学習や教育を取り巻く環境の変化 2016


センター試験に代えて2020年度に導入予定の新テストについて残された時間が少なりつつある中、議論がますます活発になってきた。今年は新テストの内容が徐々に具体化していったが、それに伴い批判の声も高まり現時点でどのような方向になるかはまだ見えない。2月に物理と世界史、11月に国語記述式の問題案が示された。「課題山積」なのは記述式だ。国語の記述式問題は各大学が採点する高難度の80字超の問題と大学入試センターが採点する80字以下の2種類の問題案が提示されたが、採点の効率や統一性を確保するためか、中途半端な感は否めない。各大学が採点するのであれば今まで同様各大学の2次試験で課せばいいし、80字以下で書かせるような問題であれば採点負担が圧倒的に少ないマークシート式で十分だ。実際、2月に公表された物理と世界史の新問題案はマークシートであっても思考力を問うという意味で既存のセンター試験に比べて大きな改善がみられる。新テストについては複数回の実施が見送られることになったという報道もあった。「脱・一発勝負」は新テストの目玉の1つであり受験生にとって大きなメリットがあると思っていたが、形だけの記述式の採点負担のために断念するとのことで非常に残念だ。全体的に迷走している印象だが来年には試行テストを始めるということだ。引き続き注視していきたい。

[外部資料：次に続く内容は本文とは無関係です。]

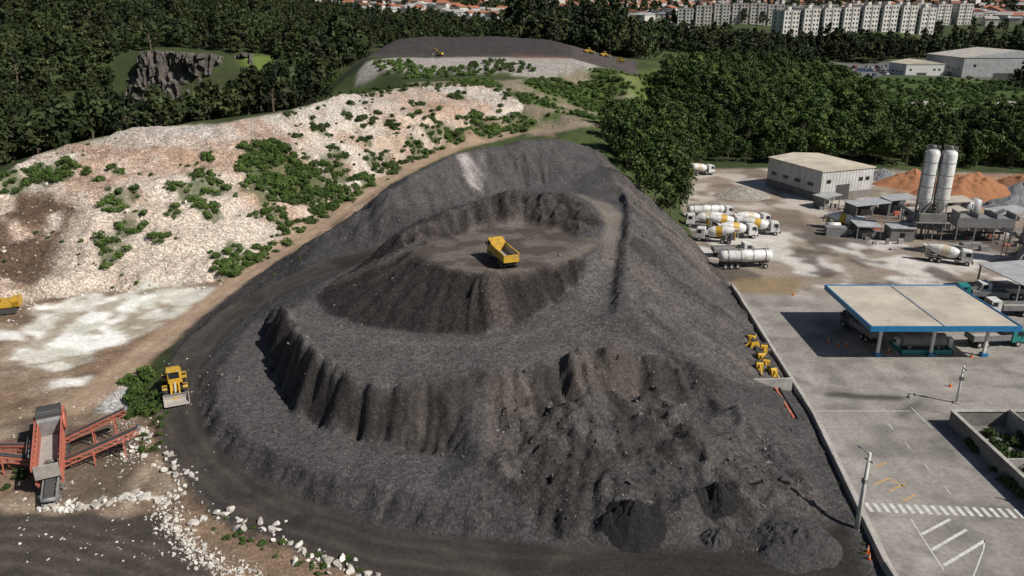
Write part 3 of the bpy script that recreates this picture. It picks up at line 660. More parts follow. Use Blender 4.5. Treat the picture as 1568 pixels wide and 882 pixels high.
w=MB()
for a,b in zip(wl[:-1],wl[1:]):
    w.hexa([(a[0]+.25,a[1],-.1),(a[0]+.85,a[1],-.1),(b[0]+.85,b[1],-.1),(b[0]+.25,b[1],-.1),(a[0]+.25,a[1],.14),(a[0]+.85,a[1],.14),(b[0]+.85,b[1],.14),(b[0]+.25,b[1],.14)],conc)
single('kerb',w)
w=MB();a=P(1140,592,1);b=P(1212,590,1);c=P(1160,640,1)
for q0,q1 in ((a,b),(a,c)): w.beam((q0[0],q0[1],1.0),(q1[0],q1[1],1.0),.4,conc,2.2)
w.beam((a[0]+4,a[1]-.5,.6),(c[0]+4.5,c[1],.6),.3,red,1.2);w.beam((a[0]+4.6,a[1]-.5,.6),(c[0]+5.1,c[1],.6),.3,dst,1.2)
single('concrete_storage_bay',w,bev=.03)
def attach():
    m=MB();m.prism([(-.9,.2),(-.7,1.3),(-.2,1.6),(.5,1.4),(.9,.3)],-.5,.5,yel);m.box(-.95,.95,-.75,-.62,.1,.5,dst);m.box(-.95,.95,.62,.75,.1,.5,dst)
    m.lathe((0,-1.1,.45),(0,1.1,.45),[(0,.4),(1,.4)],dst,16);m.beam((-.7,0,1.2),(-2.2,0,.3),.2,yel);m.box(-.4,.3,-.5,.5,1.4,1.6,dst)
    return m.mesh('road_roller')
am=attach()
for u,v,r in [(1152,546,.3),(1162,560,1.6),(1172,568,1.2),(1180,577,1.9),(1160,576,1.5),(1150,530,1.0),(1168,545,1.4)]:
    x,y,_=P(u,v,.6);single('vibratory_roller',None,(x,y,float(zt(x,y))),r,.95,.03,am)
mk=MB()
def strip(m,mat,x0,y0,x1,y1,w,z=.006):
    a=Vector((x0,y0));b=Vector((x1,y1));n=(b-a).normalized();n=Vector((-n.y,n.x))*w/2
    m.face([(a.x-n.x,a.y-n.y,z),(a.x+n.x,a.y+n.y,z),(b.x+n.x,b.y+n.y,z),(b.x-n.x,b.y-n.y,z)][::-1],mat)
c0=P(1318,776,0);c1=P(1640,790,0)
n=26
for i in range(n):
    t_=i/(n-1);x=c0[0]+(c1[0]-c0[0])*t_;y=c0[1]+(c1[1]-c0[1])*t_
    strip(mk,linew,x,y-.8,x,y+.8,.42)
single('crosswalk_markings',mk)
mk=MB()
for (u0,v0,u1,v1) in [(1412,818,1455,795),(1427,842,1480,811),(1445,866,1508,828)]:
    a=P(u0,v0,0);b=P(u1,v1,0);strip(mk,linew,a[0],a[1],b[0],b[1],.32)
def curve(m,pl_,w_):
    for (a,b) in zip(pl_[:-1],pl_[1:]): a=P(*a,0);b=P(*b,0);strip(m,linew,a[0],a[1],b[0],b[1],w_,.006)
curve(mk,[(1395,795),(1412,822),(1430,850),(1445,872)],.12);curve(mk,[(1508,828),(1506,842),(1500,858),(1490,884)],.12)
single('hatched_island_markings',mk)
mk=MB()
for (u0,v0,u1,v1) in [(1338,742,1362,732),(1362,752,1386,741),(1382,768,1402,757),(1365,735,1385,745),(1340,715,1358,708)]:
    a=P(u0,v0,0);b=P(u1,v1,0);strip(mk,lineo,a[0],a[1],b[0],b[1],.25)
for x0,y0,x1,y1,w_ in [(39.6,90.5,52,90.5,.12),(52.5,91.5,52.5,86,.1)]: strip(mk,linew,x0,y0,x1,y1,w_,.006)
for i in range(4): strip(mk,linew,47.5,72+i*4.6,47.6,73.6+i*4.6,.09,.006)
single('lane_markings',mk)
mk=MB()
for yy in np.arange(62,136,6.0): strip(mk,concd,36.4+(yy-60)*.075,yy,75,yy,.05,.003)
for xx in (43,49.2,56,63,70): strip(mk,concd,xx,60,xx,136,.05,.003)
single('pavement_joints',mk)
w=MB();w.box(55,55.3,60,87,0,2.0,concd);w.box(55.3,78,86.7,87,0,2.0,concd);w.box(54.9,55.4,60,87.1,2.0,2.1,conc);w.box(55.4,78,86.6,87.1,2.0,2.1,conc);w.box(62,62.2,60,86.7,0,2.4,conc);w.box(55.3,62,76.5,76.7,0,1.6,conc)
w.box(63,70,70,82,0,2.6,whal);w.box(62.8,70.2,69.8,82.2,2.6,2.8,galv)
single('walled_planter',w,bev=.02)
def warehouse(Lx,Ly,H,m1=wht,rise=.75):
    a=MB();a.box(0,Lx,0,Ly,.01,H,m1)
    for x in np.arange(.5,Lx,1.1): a.box(x-.05,x+.05,-.06,0,2.2,H-.1,m1)
    for y in np.arange(.5,Ly,1.1): a.box(-.06,0,y-.05,y+.05,2.2,H-.1,m1)
    a.box(-.09,Lx+.09,-.09,-.005,.01,2.1,concd);a.box(-.09,-.005,0,Ly,.01,2.1,concd)
    r=MB();r.prism([(-.3,H+.01),(Lx+.3,H+.01),(Lx+.3,H+.25),(Lx/2,H+.25+rise),(-.3,H+.25)],-.3,Ly+.3,roofm if m1 is not galv else galv)
    for y in np.arange(0,Ly,.9): 
        r.beam((-.3,y,H+.28),(Lx/2,y,H+rise+.28),.07,roofm);r.beam((Lx/2,y,H+rise+.28),(Lx+.3,y,H+.28),.07,roofm)
    d=MB();d.box(Lx*.3,Lx*.55,-.13,-.1,.02,min(4.2,H*.6),dst)
    for x in (Lx*.1,Lx*.72,Lx*.85): d.box(x,x+1.3,-.12,-.07,H*.6,H*.72,dgl)
    for y in np.arange(3,Ly-3,5): d.box(-.12,-.07,y,y+2.2,H*.45,H*.56,dgl)
    return dict(walls=a.mesh('walls'),roof=r.mesh('roof'),openings=d.mesh('openings'))
assemble('concrete_plant_warehouse',warehouse(17.5,22,8,steelw),(82,204.6,0),math.radians(21),1,0)
assemble('industrial_warehouse',warehouse(66,40,13,galv,4),(270,486,6),math.radians(4),1,0)
assemble('industrial_warehouse',warehouse(24,20,9,wht,2),(238,490,6),math.radians(4),1,0)
for x,y,a_,b_ in ((215,350,16,8),(178,349,12,7),(245,352,20,8),(300,352,16,10)):
    assemble('small_depot_building',warehouse(a_,b_,3.6,galv),(x,y,float(zt(x,y))),.1,1,0)
w=MB();w.prism([(0,4.6),(14,5.2),(14,5.35),(0,4.75)],0,11,galv)
for x in (.4,13.6):
    for y in (.4,10.6): w.box(x-.12,x+.12,y-.12,y+.12,0,4.65,gry)
x,y,_=P(1512,470,0);single('open_truck_shed',w,(x+4,y-1,0),.1)
# ------------------------------------------------ batching plant
def plant():
    s=MB()
    for sx,sy in ((0,0),(3.3,-.6)):
        s.lathe((sx,sy,6.3),(sx,sy,20.2),[(0,.3),(.19,1.5),(.2,1.52),(.93,1.52),(.97,1.3),(1,.7)],wht,24)
        for z in (9.3,12,14.7,17.4): s.lathe((sx,sy,z),(sx,sy,z+.12),[(0,1.58),(1,1.58)],gry,24,True)
        for a in (45,135,225,315):
            cx,cy=sx+1.4*math.cos(math.radians(a)),sy+1.4*math.sin(math.radians(a));s.beam((cx,cy,0),(cx,cy,9.4),.2,gry)
        for z in (2.5,5.5):
            for a in (45,135,225,315):
                p0=(sx+1.4*math.cos(math.radians(a)),sy+1.4*math.sin(math.radians(a)),z);p1=(sx+1.4*math.cos(math.radians(a+90)),sy+1.4*math.sin(math.radians(a+90)),z+2.5);s.beam(p0,p1,.1,gry)
        s.cyl((sx,sy,20.2),(sx,sy,21),.45,gry);s.beam((sx-1.62,sy,0),(sx-1.62,sy,20),.1,gry,.4)
        for a in range(0,360,30): s.beam((sx+1.3*math.cos(math.radians(a)),sy+1.3*math.sin(math.radians(a)),20),(sx+1.3*math.cos(math.radians(a)),sy+1.3*math.sin(math.radians(a)),21),.05,gry)
        s.lathe((sx,sy,20.95),(sx,sy,21.02),[(0,1.34),(1,1.34)],gry,16,False)
    s.box(-2,5.4,-2.6,2,4.2,4.35,gry);s.box(-1.2,4.6,-2,1.4,4.35,6.2,concd)
    h=MB()
    h.box(7,19,-2,2,3.4,5.6,gry,0,0)
    for x in (7.5,10.5,13.5,16.5): h.hexa([(x+.8,-.8,2.2),(x+1.7,-.8,2.2),(x+1.7,.8,2.2),(x+.8,.8,2.2),(x,-1.8,3.4),(x+2.5,-1.8,3.4),(x+2.5,1.8,3.4),(x,1.8,3.4)],galv)
    for x in (7.2,11,15,18.8):
        for y in (-1.9,1.9): h.beam((x,y,0),(x,y,3.5),.25,gry)
        h.box(x-.1,x+.1,-2.1,2.1,5.6,6.6,gry)
    c=MB();c.beam((18,0,1.8),(4,0,1.8),1.0,dst,.3);c.beam((4.5,0,2),(-4,3,7),1.0,gry,.5);c.beam((19,3.5,6.2),(9,3.5,1.2),1.0,gry,.5);c.beam((-4,-1,.6),(1,-1,8.5),.8,gry,.4)
    for p_ in ((1,1.1,3.6),(-3,2.6,6.2),(17,3.5,5)): c.beam((p_[0],p_[1]-.5,0),(p_[0],p_[1]-.5,p_[2]),.14,gry);c.beam((p_[0],p_[1]+.5,0),(p_[0],p_[1]+.5,p_[2]),.14,gry)
    o=MB();o.box(-7,-2,-3,1.5,.01,3.0,concd);o.box(-7.3,-1.7,-3.3,1.8,3.0,3.15,galv);o.box(-5,-4,-3.05,-3.0,1,2,dgl);o.box(-14,-8.5,-2,4,2.8,3.0,galv)
    for x in (-13.8,-8.7):
        for y in (-1.8,3.8): o.box(x-.1,x+.1,y-.1,y+.1,0,2.8,gry)
    o.box(-13,-9.5,-1,3,.01,1.6,concd);o.box(-20,-15.5,0,2.2,.01,2.0,gry);o.cyl((-19,4,1.2),(-16,4,1.2),1,wht,16)
    return dict(silos=s.mesh('silos'),aggregate_hoppers=h.mesh('aggregate_hoppers'),conveyor=c.mesh('conveyor'),control_cabin=o.mesh('control_cabin'))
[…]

文部科学省が新テストの準備を進める一方で各大学の入試改革は現在も着々と進んでいる。東大では初の推薦入試で77名の合格者を出した。東大では現行の一般入試でも2018年度から理科III類で面接試験を復活させるという。2017年度にAO入試を実施する国公立大学は過去最多の79校となる。大学の入試改革に伴い、高校でアクティブラーニングを採り入れるところも増えている。形だけのアクティブラーニングには弊害もあるが全体の方向性としては悪くないと思う。この動きを見据えて中学入試においてもプレゼンテーション入試、アクティブラーニング入試、等のユニーク入試が増えているという。2020年度から適用予定の新学習指導要領においてもアクティブラーニングが重視されている。

大学入試改革が進む中で民間の英語資格の重要性が高まっている。文部科学省は新テストにおいても民間の英語能力試験の結果を活用する案を提示した。家計状況によって国による受験料の補助も検討しているという。各大学の入試においてはAO推薦入試を中心にすでに外部の英語資格の活用が広まっているが一般入試も含めて今後さらに進みそうだ。個別に英語の試験を作成するよりも効率がよく4技能をバランスよく評価できるのはいいことだと思う。

大学入試に限らず英語学習への関心は相変わらず高い。英語が学べる学童保育や小学校低学年が対象の英語塾などの新規に開設するというニュースが目立った。主に社会人を対象にした結果コミット型の英語塾も増えている。フィリピン人が講師のオンライン英会話については提携の話題が多かった。

グーグル社のアルファ碁がトッププロに勝ったということもあり今年はどの業界でもブームと言っていいほどAIの活用が頻繁に話題に上った。教育業界も例外ではない。AIが個々の学習者の習熟度を把握し適切な問題を抽出するというような教材も出てきた。すでにあったものをブームに乗ってAI活用と謳っているようなものもあり現時点では半信半疑なところもあるがコンピュータを活用した学習教材は今後も発展し続けるだろう。

AIを使わないまでもテクノロジーを活用した学習は広まり続けている。文部科学省も教育へのICT活用に積極的だ。民間企業を中心に設立された協議会「ICT CONNECT21」と連携して過疎地や低所得層を対象にタブレットを配布するという記事もあった。民間のオンライン学習も進んでいる。学研ホールディングスは月額540円のオンライン学習サービス「学研ゼミ」を開始した。先行するリクルートマーケティングパートナーズの「スタディサプリ」やベネッセホールディングスの「進研ゼミ+」を追いかける格好になる。ただ、ベネッセは10月に主力の「進研ゼミ」で紙中心の教材に回帰する方針を打ち出しており各社とも試行錯誤が続いているようだ。

洋々は2016年も大学受験・高校受験・大学院受験についてAO推薦入試の個別指導を中心にアクティブラーニングも活用しながら受講生をサポートしてきた。今後の大学入試改革で書類作成や面接の準備のサポートの需要はますます増えることが予想される。今後も大学受験の動向を見守りながら必要に応じてテクノロジーも活用しより一層質の高いサービスの提供に努めたい。